As we descended back into the town square, Ainize pointed out the local pelota court, where a traditional handball game is played, based on a game played by the ancient Greeks. We also saw huge stones with handles used for lifting and carrying. The day before, we’d drunk cider with a woman named Olatz who told us, “I carry a stone weighing 87 stone with eight women.” She added, with a laugh, “We have our own sports here.”

At Petritegi, Igór took us through the orchards where we learned about Basque varieties of apples like Goikoetxe, Moko, Txalaka, Gezamina and Urtebi—a far cry from Granny Smith and Golden Delicious. A Basque cider can be made from more than 100 varieties—some bitter, some acidic, some sweet—and 40 to 50 might be blended in a single cider. We were told that 2.2lbs of apples will make one bottle. We were also told that apples are sometimes trucked in from as far away as the Czech Republic to keep up with demand.

In the town center, Sidería Bereziartua operates a tasting room, and so we booked a tasting. “Cider is deep in our culture,” said Mikel, our pourer. “We don’t even know when we started making it.” Ciders using the official denomination of origin, Euskal Sagardoa, must be made entirely from Basque apples.

When he poured Bereziartua’s Euskal Sagardoa, Mikel said, “If you want to take one bottle, drink this one.” Then he poured another Bereziartua cider, one that they produce using foreign apples in the blend. “If you want to drink three bottles, you take this one,” he said.

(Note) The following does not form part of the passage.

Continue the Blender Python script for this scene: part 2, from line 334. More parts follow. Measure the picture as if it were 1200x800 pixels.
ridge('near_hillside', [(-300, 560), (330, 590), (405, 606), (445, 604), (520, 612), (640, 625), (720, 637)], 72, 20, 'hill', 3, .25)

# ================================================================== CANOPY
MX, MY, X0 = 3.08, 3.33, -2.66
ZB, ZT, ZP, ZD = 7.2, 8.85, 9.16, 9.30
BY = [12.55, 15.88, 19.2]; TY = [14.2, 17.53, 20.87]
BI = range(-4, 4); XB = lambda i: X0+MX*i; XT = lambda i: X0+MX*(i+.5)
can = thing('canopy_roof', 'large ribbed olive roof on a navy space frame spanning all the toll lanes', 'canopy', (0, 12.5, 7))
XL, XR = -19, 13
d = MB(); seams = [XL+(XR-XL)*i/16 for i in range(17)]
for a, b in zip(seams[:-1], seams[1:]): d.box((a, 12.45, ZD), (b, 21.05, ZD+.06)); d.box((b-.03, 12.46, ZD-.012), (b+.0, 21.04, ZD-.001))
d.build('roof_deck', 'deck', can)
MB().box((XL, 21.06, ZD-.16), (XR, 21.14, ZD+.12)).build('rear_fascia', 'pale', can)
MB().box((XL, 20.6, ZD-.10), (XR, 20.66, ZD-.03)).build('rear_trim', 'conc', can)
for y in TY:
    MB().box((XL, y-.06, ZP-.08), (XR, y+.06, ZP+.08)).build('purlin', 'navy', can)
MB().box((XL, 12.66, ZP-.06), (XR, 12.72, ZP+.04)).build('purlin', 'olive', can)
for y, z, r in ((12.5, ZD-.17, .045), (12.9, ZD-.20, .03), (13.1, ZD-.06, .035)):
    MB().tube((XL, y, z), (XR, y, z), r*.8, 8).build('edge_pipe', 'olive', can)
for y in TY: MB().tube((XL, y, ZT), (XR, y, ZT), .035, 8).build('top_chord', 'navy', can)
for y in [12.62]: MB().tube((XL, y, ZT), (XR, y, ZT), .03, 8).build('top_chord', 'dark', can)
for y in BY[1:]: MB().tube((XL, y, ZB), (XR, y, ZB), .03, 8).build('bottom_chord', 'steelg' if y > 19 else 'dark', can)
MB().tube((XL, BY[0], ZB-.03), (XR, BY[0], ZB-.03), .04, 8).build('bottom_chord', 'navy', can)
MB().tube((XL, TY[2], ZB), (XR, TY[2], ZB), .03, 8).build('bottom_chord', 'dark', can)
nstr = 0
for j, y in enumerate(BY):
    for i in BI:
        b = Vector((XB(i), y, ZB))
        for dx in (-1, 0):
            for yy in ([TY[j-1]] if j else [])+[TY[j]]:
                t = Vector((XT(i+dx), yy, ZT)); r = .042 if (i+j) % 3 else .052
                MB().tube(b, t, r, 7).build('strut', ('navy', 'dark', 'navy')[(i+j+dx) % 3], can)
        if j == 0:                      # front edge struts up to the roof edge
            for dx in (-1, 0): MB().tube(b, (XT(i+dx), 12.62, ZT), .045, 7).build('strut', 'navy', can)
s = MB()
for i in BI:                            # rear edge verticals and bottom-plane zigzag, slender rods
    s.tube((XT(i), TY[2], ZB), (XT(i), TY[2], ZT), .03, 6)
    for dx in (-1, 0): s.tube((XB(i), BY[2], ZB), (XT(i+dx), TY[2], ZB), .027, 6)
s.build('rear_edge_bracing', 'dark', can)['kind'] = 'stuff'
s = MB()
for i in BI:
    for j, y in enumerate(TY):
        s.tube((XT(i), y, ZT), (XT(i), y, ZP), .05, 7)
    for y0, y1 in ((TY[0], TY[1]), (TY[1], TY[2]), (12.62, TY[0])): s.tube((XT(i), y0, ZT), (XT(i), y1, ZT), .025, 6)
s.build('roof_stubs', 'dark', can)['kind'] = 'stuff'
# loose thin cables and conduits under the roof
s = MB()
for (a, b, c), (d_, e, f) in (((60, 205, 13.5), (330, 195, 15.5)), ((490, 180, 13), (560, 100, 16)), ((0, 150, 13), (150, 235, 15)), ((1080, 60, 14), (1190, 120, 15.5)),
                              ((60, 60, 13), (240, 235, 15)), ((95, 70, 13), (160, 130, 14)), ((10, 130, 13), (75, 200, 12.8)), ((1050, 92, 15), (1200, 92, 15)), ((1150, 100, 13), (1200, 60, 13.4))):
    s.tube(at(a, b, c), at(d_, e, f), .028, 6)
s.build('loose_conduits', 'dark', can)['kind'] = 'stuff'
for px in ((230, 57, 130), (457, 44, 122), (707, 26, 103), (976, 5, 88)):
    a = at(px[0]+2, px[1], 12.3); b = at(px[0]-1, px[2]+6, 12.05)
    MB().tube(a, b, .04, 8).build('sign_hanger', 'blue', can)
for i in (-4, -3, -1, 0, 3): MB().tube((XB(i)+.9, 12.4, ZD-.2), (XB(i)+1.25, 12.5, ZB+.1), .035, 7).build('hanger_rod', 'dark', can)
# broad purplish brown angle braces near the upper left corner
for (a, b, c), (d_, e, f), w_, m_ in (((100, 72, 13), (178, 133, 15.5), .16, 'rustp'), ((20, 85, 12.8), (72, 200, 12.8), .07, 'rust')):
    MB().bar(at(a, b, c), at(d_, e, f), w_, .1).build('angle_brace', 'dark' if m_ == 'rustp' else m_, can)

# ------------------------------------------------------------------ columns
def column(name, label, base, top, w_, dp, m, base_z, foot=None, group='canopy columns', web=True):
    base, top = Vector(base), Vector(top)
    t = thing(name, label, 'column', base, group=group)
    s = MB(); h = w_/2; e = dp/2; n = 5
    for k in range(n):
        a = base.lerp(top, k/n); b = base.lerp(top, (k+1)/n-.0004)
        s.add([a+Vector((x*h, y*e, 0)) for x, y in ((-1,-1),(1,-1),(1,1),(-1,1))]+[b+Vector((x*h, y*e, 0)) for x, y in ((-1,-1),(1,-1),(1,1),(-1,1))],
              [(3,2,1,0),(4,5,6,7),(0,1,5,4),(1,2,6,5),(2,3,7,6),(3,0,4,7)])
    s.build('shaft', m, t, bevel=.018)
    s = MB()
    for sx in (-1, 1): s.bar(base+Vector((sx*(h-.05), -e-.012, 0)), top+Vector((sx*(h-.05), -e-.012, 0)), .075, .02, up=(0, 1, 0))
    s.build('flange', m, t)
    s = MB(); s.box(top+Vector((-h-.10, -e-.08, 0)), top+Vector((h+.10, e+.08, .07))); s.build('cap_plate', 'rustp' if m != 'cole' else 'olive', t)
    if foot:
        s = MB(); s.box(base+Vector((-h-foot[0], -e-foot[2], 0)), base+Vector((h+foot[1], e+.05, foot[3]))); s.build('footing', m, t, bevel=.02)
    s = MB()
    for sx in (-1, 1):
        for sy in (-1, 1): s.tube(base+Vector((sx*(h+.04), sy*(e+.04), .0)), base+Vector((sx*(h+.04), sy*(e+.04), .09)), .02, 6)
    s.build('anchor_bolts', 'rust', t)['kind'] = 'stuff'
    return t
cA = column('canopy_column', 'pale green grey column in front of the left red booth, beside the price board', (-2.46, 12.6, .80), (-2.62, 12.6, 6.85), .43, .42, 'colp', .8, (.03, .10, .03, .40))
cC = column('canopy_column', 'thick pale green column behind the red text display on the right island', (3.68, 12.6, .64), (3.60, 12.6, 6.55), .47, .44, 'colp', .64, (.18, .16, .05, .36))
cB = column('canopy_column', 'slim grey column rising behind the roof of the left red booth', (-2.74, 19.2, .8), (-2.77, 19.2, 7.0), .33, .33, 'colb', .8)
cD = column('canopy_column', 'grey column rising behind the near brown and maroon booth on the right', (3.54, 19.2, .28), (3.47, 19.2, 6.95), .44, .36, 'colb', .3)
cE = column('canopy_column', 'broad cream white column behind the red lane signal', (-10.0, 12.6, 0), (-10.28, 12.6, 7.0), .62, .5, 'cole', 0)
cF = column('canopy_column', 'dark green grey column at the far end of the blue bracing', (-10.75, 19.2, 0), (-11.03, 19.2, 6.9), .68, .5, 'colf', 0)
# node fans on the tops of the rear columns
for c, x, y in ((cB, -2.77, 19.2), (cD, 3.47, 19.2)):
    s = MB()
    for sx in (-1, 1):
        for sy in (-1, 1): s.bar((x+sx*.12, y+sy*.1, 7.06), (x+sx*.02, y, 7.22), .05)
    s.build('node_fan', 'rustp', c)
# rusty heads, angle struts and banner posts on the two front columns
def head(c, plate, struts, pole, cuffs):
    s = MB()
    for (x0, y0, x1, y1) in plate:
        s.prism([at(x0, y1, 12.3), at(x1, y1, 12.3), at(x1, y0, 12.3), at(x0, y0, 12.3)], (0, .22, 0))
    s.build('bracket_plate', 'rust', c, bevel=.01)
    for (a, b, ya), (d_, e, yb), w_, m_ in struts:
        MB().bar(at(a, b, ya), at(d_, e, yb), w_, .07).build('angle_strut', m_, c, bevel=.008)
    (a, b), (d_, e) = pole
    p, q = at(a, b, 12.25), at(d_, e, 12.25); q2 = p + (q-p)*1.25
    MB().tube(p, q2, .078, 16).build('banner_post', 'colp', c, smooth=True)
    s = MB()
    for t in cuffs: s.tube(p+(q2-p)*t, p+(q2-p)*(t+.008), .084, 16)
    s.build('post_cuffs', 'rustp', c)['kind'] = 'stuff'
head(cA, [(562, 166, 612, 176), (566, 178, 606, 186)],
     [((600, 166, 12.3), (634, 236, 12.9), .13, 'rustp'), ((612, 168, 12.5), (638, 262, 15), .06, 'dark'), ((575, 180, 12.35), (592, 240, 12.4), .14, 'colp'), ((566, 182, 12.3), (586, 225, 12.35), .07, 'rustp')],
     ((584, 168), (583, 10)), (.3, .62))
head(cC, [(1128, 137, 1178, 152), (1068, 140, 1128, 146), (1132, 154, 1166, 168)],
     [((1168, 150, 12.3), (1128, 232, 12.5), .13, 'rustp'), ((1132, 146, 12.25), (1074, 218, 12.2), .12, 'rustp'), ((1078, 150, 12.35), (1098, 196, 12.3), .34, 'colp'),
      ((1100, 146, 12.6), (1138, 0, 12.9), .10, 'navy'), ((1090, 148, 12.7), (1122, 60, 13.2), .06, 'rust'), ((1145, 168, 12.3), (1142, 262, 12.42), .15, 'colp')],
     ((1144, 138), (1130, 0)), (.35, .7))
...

Buying bottles at these cider houses is relatively inexpensive. I never saw one priced above ten euros, and most were under five euros. On our last evening, we went to Lizeaga, a sagardotegi in a 16th-century farmhouse that’s next to Gartziategi. Earlier, our stone-carrying friend Olatz had described the house as “the real txotx.”

Our reservation at one of the tables was marked with a long baguette. There were no chairs. After the opening plate of chorizo, we strolled into the barrel room. Gabriel, the cider maker, was opening the ancient taps with what looked like pliers. Gabriel went from cask to cask, and we followed, dashing back into the dining room in between.

After the eighth or ninth txotx, and after some debating of technique with my brother, I thought I had finally gotten the catch down like a true Basque. But on the next txotx, when I put my glass under the stream, Gabriel gently corrected my form: “No, no,” he said, “have the cider hit here.” Well, no matter. Soon enough he tapped another barrel, and there was another chance to learn.